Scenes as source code
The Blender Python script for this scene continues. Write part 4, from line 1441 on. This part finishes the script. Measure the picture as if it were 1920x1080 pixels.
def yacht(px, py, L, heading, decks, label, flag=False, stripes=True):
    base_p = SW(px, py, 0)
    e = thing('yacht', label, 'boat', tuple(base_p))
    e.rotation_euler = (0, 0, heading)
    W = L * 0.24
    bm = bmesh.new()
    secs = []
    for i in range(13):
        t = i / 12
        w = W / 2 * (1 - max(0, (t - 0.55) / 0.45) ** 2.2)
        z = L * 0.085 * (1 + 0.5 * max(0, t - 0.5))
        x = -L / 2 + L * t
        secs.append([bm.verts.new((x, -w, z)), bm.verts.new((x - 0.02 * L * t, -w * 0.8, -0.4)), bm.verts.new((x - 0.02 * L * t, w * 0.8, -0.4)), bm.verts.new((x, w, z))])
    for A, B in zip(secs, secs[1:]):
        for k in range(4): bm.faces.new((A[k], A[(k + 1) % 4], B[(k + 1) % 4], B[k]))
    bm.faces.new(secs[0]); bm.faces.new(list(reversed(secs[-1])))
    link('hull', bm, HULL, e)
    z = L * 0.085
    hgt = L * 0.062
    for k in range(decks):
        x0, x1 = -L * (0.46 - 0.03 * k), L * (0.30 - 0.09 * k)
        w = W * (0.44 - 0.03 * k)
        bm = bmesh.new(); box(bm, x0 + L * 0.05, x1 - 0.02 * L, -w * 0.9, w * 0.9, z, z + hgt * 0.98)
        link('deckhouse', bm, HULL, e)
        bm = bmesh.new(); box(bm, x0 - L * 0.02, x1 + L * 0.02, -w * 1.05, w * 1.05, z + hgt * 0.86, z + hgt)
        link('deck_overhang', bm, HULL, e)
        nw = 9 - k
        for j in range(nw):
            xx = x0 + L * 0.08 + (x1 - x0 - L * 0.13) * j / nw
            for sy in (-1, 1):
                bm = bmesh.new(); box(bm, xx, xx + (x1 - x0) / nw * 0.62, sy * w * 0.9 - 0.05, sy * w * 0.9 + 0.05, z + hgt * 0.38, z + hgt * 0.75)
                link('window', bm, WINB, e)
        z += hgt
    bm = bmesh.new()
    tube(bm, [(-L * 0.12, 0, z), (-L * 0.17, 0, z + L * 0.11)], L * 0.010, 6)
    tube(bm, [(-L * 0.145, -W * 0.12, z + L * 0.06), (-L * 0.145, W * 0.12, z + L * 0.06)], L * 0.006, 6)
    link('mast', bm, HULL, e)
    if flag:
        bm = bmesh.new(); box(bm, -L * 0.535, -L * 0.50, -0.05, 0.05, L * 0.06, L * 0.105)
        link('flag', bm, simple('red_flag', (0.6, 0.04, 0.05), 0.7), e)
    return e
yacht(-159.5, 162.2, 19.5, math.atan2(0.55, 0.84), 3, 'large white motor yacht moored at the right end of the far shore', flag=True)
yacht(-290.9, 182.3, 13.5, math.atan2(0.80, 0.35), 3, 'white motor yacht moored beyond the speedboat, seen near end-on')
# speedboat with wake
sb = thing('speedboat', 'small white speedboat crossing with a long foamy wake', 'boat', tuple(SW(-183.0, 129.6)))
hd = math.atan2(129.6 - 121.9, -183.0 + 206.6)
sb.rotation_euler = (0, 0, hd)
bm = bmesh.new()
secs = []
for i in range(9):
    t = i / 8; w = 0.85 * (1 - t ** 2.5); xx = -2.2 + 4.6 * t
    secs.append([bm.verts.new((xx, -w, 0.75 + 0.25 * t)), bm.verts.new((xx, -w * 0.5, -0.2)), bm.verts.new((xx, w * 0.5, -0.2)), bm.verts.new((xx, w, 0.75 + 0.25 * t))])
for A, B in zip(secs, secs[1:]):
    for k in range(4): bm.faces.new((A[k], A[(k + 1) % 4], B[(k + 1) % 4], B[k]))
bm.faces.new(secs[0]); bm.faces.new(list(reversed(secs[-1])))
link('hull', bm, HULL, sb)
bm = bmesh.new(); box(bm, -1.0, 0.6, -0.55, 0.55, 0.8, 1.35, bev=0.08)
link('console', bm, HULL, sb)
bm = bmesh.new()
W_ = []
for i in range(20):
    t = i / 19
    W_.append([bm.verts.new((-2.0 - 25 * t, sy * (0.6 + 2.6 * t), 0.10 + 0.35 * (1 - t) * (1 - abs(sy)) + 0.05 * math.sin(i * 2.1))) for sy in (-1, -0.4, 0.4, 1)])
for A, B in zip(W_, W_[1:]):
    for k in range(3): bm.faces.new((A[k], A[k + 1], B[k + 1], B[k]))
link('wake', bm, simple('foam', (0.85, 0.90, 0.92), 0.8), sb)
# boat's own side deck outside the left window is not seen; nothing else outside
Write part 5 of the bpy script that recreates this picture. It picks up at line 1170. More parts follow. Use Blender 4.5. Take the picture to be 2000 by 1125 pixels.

* _Your objective_
Exactly as they are written, print the entries again.

* _Exercise response_
The Blender Python script for this scene continues. Write part 4, from line 1441 on. This part finishes the script. Measure the picture as if it were 1920x1080 pixels.
def yacht(px, py, L, heading, decks, label, flag=False, stripes=True):
    base_p = SW(px, py, 0)
    e = thing('yacht', label, 'boat', tuple(base_p))
    e.rotation_euler = (0, 0, heading)
    W = L * 0.24
    bm = bmesh.new()
    secs = []
    for i in range(13):
        t = i / 12
        w = W / 2 * (1 - max(0, (t - 0.55) / 0.45) ** 2.2)
        z = L * 0.085 * (1 + 0.5 * max(0, t - 0.5))
        x = -L / 2 + L * t
        secs.append([bm.verts.new((x, -w, z)), bm.verts.new((x - 0.02 * L * t, -w * 0.8, -0.4)), bm.verts.new((x - 0.02 * L * t, w * 0.8, -0.4)), bm.verts.new((x, w, z))])
    for A, B in zip(secs, secs[1:]):
        for k in range(4): bm.faces.new((A[k], A[(k + 1) % 4], B[(k + 1) % 4], B[k]))
    bm.faces.new(secs[0]); bm.faces.new(list(reversed(secs[-1])))
    link('hull', bm, HULL, e)
    z = L * 0.085
    hgt = L * 0.062
    for k in range(decks):
        x0, x1 = -L * (0.46 - 0.03 * k), L * (0.30 - 0.09 * k)
        w = W * (0.44 - 0.03 * k)
        bm = bmesh.new(); box(bm, x0 + L * 0.05, x1 - 0.02 * L, -w * 0.9, w * 0.9, z, z + hgt * 0.98)
        link('deckhouse', bm, HULL, e)
        bm = bmesh.new(); box(bm, x0 - L * 0.02, x1 + L * 0.02, -w * 1.05, w * 1.05, z + hgt * 0.86, z + hgt)
        link('deck_overhang', bm, HULL, e)
        nw = 9 - k
        for j in range(nw):
            xx = x0 + L * 0.08 + (x1 - x0 - L * 0.13) * j / nw
            for sy in (-1, 1):
                bm = bmesh.new(); box(bm, xx, xx + (x1 - x0) / nw * 0.62, sy * w * 0.9 - 0.05, sy * w * 0.9 + 0.05, z + hgt * 0.38, z + hgt * 0.75)
                link('window', bm, WINB, e)
        z += hgt
    bm = bmesh.new()
    tube(bm, [(-L * 0.12, 0, z), (-L * 0.17, 0, z + L * 0.11)], L * 0.010, 6)
    tube(bm, [(-L * 0.145, -W * 0.12, z + L * 0.06), (-L * 0.145, W * 0.12, z + L * 0.06)], L * 0.006, 6)
    link('mast', bm, HULL, e)
    if flag:
        bm = bmesh.new(); box(bm, -L * 0.535, -L * 0.50, -0.05, 0.05, L * 0.06, L * 0.105)
        link('flag', bm, simple('red_flag', (0.6, 0.04, 0.05), 0.7), e)
    return e
yacht(-159.5, 162.2, 19.5, math.atan2(0.55, 0.84), 3, 'large white motor yacht moored at the right end of the far shore', flag=True)
yacht(-290.9, 182.3, 13.5, math.atan2(0.80, 0.35), 3, 'white motor yacht moored beyond the speedboat, seen near end-on')
# speedboat with wake
sb = thing('speedboat', 'small white speedboat crossing with a long foamy wake', 'boat', tuple(SW(-183.0, 129.6)))
hd = math.atan2(129.6 - 121.9, -183.0 + 206.6)
sb.rotation_euler = (0, 0, hd)
bm = bmesh.new()
secs = []
for i in range(9):
    t = i / 8; w = 0.85 * (1 - t ** 2.5); xx = -2.2 + 4.6 * t
    secs.append([bm.verts.new((xx, -w, 0.75 + 0.25 * t)), bm.verts.new((xx, -w * 0.5, -0.2)), bm.verts.new((xx, w * 0.5, -0.2)), bm.verts.new((xx, w, 0.75 + 0.25 * t))])
for A, B in zip(secs, secs[1:]):
    for k in range(4): bm.faces.new((A[k], A[(k + 1) % 4], B[(k + 1) % 4], B[k]))
bm.faces.new(secs[0]); bm.faces.new(list(reversed(secs[-1])))
link('hull', bm, HULL, sb)
bm = bmesh.new(); box(bm, -1.0, 0.6, -0.55, 0.55, 0.8, 1.35, bev=0.08)
link('console', bm, HULL, sb)
bm = bmesh.new()
W_ = []
for i in range(20):
    t = i / 19
    W_.append([bm.verts.new((-2.0 - 25 * t, sy * (0.6 + 2.6 * t), 0.10 + 0.35 * (1 - t) * (1 - abs(sy)) + 0.05 * math.sin(i * 2.1))) for sy in (-1, -0.4, 0.4, 1)])
for A, B in zip(W_, W_[1:]):
    for k in range(3): bm.faces.new((A[k], A[k + 1], B[k + 1], B[k]))
link('wake', bm, simple('foam', (0.85, 0.90, 0.92), 0.8), sb)
# boat's own side deck outside the left window is not seen; nothing else outside
Write part 5 of the bpy script that recreates this picture. It picks up at line 1170. More parts follow. Use Blender 4.5. Take the picture to be 2000 by 1125 pixels.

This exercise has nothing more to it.